Além do que se pode encontrar em lojas de discos, as livrarias também devem receber o volume Quando Eu Vim de Minas – Clara Nunes: A Voz de Ouro, da jornalista mineira Neide Pessoa. Amiga pessoal da cantora (conheceram-se na adolescência, em Belo Horizonte), Neide vem há anos acalentando o projeto do livro, que ainda não foi para a frente por falta de apoio financeiro, do governo ou da iniciativa privada. Mas este, garante a autora, o livro sai, nem que seja de forma independente. Convidada pela própria família de Clara, em 1995, a condensar a vida da cantora numa biografia, Neide já coletou depoimentos de nomes como Bibi Ferreira, Sérgio Cabral e Toquinho.
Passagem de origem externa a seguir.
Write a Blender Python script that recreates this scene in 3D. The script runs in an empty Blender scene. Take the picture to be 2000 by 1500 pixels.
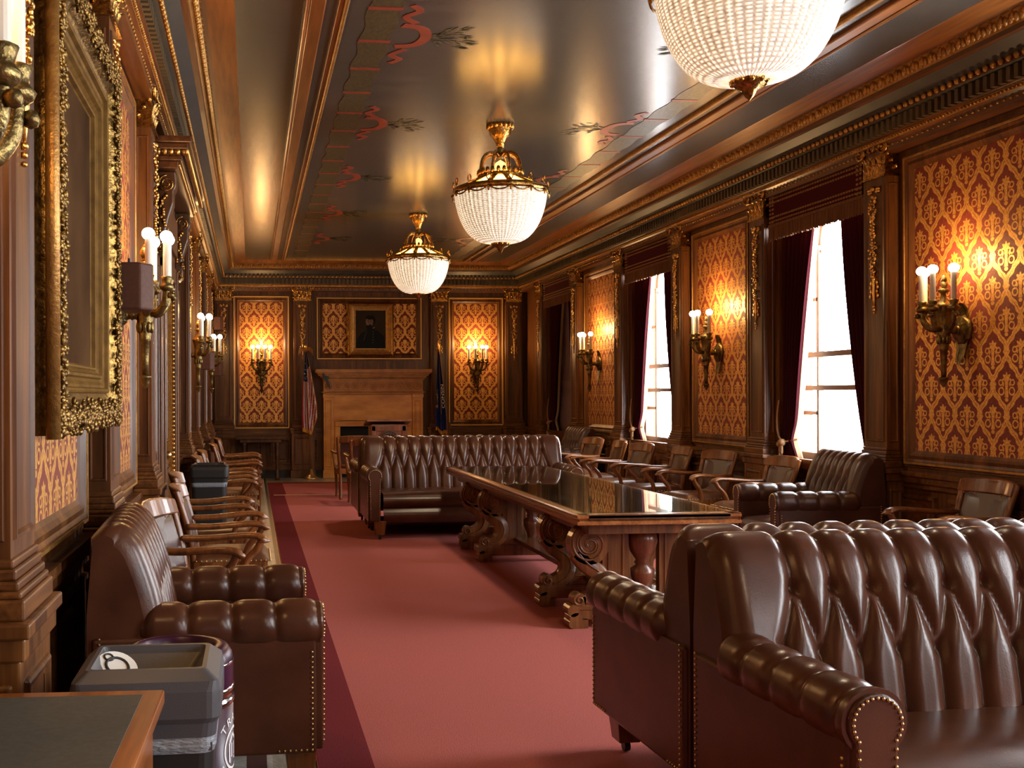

No livro, a jornalista pretende esclarecer alguns pontos curiosos da biografia da artista. Por exemplo, o nome exato de sua cidade natal; Clara dizia ter nascido em Paraopeba, quando na verdade era nativa de Cedro Cachoeira, distrito da cidade de Paraopeba que, após emancipar-se, passou a se chamar Caetanópolis. A real localidade de nascimento da cantora é motivo até de "briga" entre as duas cidades do interior de Minas (cerca de 100km da capital). A data de nascimento de Clara também é motivo de polêmica; algumas fontes (como a respeitada Enciclopédia de Música Brasileira) dizem que a cantora nasceu em 12 de agosto de 1943, enquanto o livro de Neide defenderá a tese de que o ano correto é 1942.

Caetanópolis, por sinal, quer consolidar a posse do legado de Clara fundando o Museu Clara Nunes. Um acervo de mais de 700 itens, entre fotos, roupas, discos e outros objetos pessoais deixados pela cantora, vai compor o patrimônio da casa. Já existe uma locação para o museu: um prédio doado pela Tecelagem Cedro Cachoeira, fábrica na qual a adolescente Clara teve seu primeiro emprego. Doações materiais de fãs e amigos de Clara também ajudarão a engrossar o acervo do museu, que também está na dependência de aporte financeiro para sair do papel.